Paisley, Adams in face to face talks today

Gerry Adams and Ian Paisley, fierce enemies in Northern Irish politics, are expected to hold historic first talks today as efforts intensify to restore local government in the province. Though they have been locked in a battle over Northern Ireland's...

Gerry Adams and Ian Paisley, fierce enemies in Northern Irish politics, are expected to hold historic first talks today as efforts intensify to restore local government in the province.

Though they have been locked in a battle over Northern Ireland's statehood for the past 35 years and often been in the same room together, the men who hold the key to ending political stalemate have never formally met or spoken. They will come face-to-face to discuss a way for Ian Paisley's pro-British Democratic Unionist Party (DUP) and Gerry Adams's Irish nationalist grouping, Sinn Fein, to share power in a locally elected assembly.

It will be a huge leap for Mr Paisley, 80, whose party refused to sign up to the 1998 Good Friday peace deal that established local government in Northern Ireland and which helped draw a line under a three-decade conflict in which 3,600 people died.

Written off as a spent force in the late 1990s, Mr Paisley has returned to the forefront of Northern Irish politics with the rise in support for hardline parties on both sides of the sectarian divide.

His largely Protestant DUP became the province's biggest political party in UK elections last year but its politicians studiously avoid talking to Sinn Fein members, even when sharing television studios or the Belfast assembly's canteen.

Todays's talks are part of plans put forward by Britain and Ireland on Friday that aim to get Northern Ireland's mothballed powersharing assembly up and running by next year.

It was suspended in 2002 over allegations of spying by Irish Republican Army (IRA) guerrillas who waged a 30-year campaign against British rule and London has ruled directly from Westminster ever since.

The DUP and Sinn Fein failed to reach a compromise on two issues during three days of intensive talks in Scotland last week: a DUP refusal to govern with Sinn Fein and Sinn Fein's reluctance to endorse local police.

But Britain's Northern Ireland Secretary Peter Hain was upbeat yesterday, telling the British parliament the talks had opened the way to "a new dawn for democracy in Northern Ireland" and may come to be seen as "a pivotal moment in Irish history".

He said he was confident the Republican movement would endorse the plan.

Mr Paisley has long opposed sharing power with Sinn Fein while it maintains links to the IRA. An IRA pledge last year to end violence has provided the spur to a deal.

If the British/Irish plan goes as the governments hope, Mr Paisley will be first minister in the assembly's governing executive.

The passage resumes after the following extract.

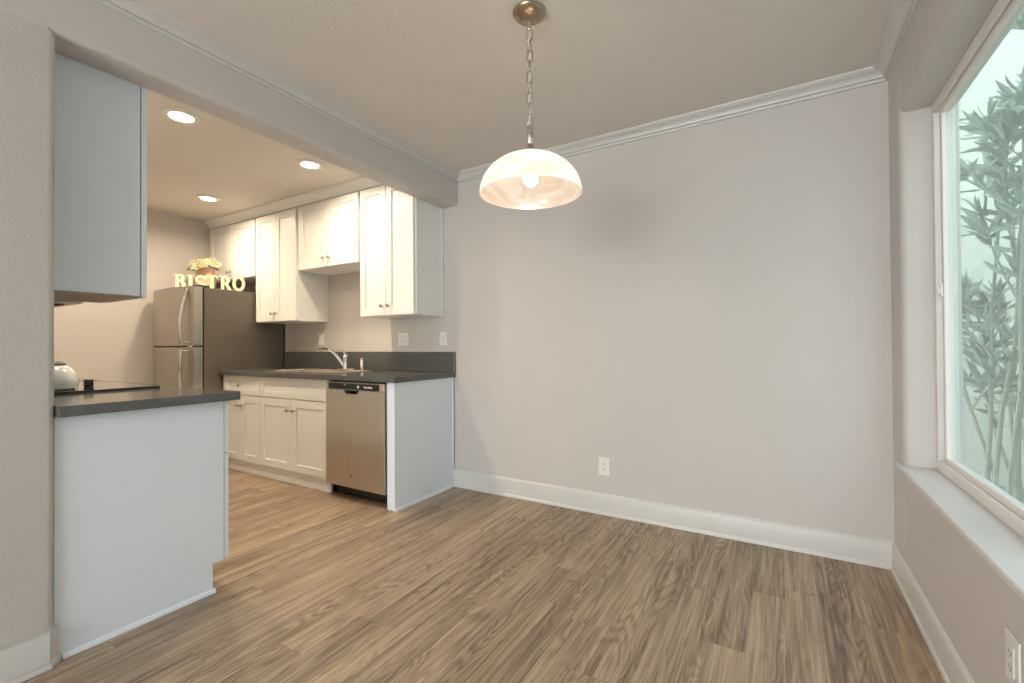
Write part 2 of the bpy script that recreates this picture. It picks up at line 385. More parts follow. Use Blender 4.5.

Sinn Fein negotiator Martin McGuinness, who has admitted having been an IRA member, will become his deputy. However the DUP, which favours continued British sovereignty over Northern Ireland, and Sinn Fein, which wants to unite the province with Ireland, still need to sell the plans.

Ian Paisley will need to convince his grass root support the time is right to share power with Sinn Fein, while Sinn Fein will need to persuade its predominantly Roman Catholic members to endorse Northern Ireland's Protestant-dominated police force.